> **Data provided**
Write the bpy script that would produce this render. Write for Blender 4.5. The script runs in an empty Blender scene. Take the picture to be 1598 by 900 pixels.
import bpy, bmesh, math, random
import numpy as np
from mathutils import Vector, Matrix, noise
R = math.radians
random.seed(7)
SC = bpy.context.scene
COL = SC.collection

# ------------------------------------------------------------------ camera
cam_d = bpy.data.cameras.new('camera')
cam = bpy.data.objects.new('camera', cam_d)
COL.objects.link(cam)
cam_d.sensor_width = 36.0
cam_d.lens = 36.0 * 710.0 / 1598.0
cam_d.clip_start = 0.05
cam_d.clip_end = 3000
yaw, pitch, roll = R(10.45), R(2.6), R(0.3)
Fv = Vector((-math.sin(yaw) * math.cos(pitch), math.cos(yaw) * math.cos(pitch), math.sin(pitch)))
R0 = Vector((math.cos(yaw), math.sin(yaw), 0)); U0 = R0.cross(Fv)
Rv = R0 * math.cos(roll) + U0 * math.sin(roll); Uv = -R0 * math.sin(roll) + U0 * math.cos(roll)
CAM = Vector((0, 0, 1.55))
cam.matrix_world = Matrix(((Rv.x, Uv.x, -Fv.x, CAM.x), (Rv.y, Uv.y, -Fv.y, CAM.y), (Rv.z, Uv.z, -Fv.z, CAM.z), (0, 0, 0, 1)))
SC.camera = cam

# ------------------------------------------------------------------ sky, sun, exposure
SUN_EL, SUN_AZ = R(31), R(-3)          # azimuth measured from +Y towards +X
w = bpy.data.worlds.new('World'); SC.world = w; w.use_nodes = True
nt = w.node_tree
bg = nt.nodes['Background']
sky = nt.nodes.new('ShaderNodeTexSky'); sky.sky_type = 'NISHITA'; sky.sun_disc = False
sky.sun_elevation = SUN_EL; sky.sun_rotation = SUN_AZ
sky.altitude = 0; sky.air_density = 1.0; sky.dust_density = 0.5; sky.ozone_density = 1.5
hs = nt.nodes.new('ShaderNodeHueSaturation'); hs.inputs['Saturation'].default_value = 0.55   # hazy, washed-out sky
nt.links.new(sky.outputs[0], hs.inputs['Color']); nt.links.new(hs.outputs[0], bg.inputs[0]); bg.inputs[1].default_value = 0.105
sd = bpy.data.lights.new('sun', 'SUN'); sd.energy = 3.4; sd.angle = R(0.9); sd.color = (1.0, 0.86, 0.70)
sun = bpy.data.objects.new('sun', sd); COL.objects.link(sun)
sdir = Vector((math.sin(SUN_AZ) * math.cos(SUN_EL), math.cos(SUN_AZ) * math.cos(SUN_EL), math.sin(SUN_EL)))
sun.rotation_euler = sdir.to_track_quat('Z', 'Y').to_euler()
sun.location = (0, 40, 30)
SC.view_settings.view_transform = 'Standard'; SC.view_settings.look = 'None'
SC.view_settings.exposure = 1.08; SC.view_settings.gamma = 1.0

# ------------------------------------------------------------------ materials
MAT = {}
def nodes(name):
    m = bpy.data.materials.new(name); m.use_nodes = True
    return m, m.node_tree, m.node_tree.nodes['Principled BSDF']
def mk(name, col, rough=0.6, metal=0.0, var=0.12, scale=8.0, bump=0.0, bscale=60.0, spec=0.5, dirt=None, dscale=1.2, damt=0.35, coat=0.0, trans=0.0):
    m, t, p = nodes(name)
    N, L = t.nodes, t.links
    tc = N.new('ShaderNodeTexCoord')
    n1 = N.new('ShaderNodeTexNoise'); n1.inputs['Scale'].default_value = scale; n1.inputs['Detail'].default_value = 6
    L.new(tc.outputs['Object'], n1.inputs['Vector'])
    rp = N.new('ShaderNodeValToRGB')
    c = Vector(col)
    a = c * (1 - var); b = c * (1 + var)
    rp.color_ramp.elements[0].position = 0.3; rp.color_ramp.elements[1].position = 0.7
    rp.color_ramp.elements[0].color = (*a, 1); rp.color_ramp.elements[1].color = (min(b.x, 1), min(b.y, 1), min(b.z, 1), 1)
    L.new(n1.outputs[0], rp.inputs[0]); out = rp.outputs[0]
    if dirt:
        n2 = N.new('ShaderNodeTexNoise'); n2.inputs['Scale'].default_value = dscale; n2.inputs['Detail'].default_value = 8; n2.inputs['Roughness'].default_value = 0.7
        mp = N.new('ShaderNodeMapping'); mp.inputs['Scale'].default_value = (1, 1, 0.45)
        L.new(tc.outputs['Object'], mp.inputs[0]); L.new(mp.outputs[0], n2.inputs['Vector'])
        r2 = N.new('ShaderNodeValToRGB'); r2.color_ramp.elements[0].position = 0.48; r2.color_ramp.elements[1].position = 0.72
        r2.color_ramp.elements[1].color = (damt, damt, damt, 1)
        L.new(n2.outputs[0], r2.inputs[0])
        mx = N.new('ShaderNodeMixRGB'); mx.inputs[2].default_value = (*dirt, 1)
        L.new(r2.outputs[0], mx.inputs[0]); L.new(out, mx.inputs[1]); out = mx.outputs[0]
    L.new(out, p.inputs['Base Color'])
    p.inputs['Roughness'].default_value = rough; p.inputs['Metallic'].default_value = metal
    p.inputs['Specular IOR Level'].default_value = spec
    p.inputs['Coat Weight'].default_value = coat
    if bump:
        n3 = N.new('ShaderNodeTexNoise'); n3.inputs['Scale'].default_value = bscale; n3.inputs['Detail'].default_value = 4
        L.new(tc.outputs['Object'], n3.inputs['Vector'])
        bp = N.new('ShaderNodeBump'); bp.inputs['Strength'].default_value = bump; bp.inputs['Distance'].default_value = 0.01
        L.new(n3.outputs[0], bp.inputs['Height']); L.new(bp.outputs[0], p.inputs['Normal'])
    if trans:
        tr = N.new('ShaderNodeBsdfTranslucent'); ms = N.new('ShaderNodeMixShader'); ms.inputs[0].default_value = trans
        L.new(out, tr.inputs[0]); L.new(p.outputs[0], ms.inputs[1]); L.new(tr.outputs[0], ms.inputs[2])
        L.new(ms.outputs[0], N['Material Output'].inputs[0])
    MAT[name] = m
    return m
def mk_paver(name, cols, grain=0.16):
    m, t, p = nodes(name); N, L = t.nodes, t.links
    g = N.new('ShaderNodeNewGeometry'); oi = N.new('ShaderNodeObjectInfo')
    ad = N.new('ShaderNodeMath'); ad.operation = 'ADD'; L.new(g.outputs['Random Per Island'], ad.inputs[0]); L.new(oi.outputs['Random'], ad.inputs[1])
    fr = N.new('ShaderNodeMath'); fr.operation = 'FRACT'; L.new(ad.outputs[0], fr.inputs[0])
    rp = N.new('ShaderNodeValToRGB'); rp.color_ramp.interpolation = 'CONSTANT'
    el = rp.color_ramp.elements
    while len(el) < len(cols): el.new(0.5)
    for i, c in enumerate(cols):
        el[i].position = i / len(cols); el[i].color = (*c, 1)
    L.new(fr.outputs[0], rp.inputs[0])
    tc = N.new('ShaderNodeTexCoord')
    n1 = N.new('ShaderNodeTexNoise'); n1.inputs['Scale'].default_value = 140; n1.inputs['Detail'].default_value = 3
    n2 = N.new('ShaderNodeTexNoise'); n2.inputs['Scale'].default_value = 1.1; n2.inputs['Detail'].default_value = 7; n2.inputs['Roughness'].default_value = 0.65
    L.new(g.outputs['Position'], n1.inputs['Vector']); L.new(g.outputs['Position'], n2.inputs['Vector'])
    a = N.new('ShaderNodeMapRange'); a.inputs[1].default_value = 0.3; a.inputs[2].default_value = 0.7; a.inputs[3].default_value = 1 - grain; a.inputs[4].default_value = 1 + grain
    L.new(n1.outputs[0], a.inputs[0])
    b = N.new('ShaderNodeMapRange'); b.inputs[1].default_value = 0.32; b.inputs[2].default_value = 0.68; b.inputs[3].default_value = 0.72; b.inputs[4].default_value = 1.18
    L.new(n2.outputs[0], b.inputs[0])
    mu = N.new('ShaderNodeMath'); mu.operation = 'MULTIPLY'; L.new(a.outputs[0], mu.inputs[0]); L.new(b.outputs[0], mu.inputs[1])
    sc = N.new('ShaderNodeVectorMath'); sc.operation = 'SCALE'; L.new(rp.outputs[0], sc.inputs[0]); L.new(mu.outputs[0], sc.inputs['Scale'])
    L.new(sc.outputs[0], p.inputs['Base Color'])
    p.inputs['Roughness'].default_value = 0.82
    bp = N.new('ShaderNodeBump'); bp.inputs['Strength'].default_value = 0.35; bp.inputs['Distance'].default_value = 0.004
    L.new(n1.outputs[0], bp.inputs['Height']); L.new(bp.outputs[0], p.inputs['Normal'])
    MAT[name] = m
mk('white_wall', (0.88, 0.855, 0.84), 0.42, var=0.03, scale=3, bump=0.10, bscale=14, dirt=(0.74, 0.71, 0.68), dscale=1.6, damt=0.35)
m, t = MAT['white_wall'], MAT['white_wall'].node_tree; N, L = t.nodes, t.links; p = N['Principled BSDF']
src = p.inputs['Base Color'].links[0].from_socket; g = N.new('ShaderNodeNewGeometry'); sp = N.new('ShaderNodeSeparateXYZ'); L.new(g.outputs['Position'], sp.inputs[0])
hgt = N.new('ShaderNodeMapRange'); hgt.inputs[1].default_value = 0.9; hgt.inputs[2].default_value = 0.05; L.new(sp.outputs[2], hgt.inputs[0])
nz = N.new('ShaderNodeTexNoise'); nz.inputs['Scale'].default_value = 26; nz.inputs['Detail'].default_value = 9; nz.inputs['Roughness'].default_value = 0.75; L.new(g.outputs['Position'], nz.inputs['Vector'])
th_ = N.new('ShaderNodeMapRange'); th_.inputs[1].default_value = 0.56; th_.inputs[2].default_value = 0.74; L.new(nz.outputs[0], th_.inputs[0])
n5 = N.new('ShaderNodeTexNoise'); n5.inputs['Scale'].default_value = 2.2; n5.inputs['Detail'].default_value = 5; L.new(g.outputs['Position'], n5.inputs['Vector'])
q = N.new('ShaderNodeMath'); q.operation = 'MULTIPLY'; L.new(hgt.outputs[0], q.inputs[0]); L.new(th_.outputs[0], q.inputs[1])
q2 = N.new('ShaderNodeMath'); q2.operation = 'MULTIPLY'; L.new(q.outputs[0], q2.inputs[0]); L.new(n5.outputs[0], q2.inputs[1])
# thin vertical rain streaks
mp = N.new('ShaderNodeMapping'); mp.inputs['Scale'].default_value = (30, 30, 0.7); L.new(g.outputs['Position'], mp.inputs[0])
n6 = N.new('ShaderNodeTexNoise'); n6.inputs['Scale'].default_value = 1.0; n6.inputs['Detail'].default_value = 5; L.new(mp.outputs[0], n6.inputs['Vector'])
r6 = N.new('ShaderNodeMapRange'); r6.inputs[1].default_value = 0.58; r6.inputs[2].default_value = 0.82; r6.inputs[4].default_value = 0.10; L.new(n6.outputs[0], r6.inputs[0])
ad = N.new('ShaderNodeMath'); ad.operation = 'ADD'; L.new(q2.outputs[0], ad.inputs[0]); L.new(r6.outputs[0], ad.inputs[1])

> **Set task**
Please give an exact restatement of only the lines from the beginning of the material above to the line with "COL = SC.collection", inclusive.

> **Complete response**
Write the bpy script that would produce this render. Write for Blender 4.5. The script runs in an empty Blender scene. Take the picture to be 1598 by 900 pixels.
import bpy, bmesh, math, random
import numpy as np
from mathutils import Vector, Matrix, noise
R = math.radians
random.seed(7)
SC = bpy.context.scene
COL = SC.collection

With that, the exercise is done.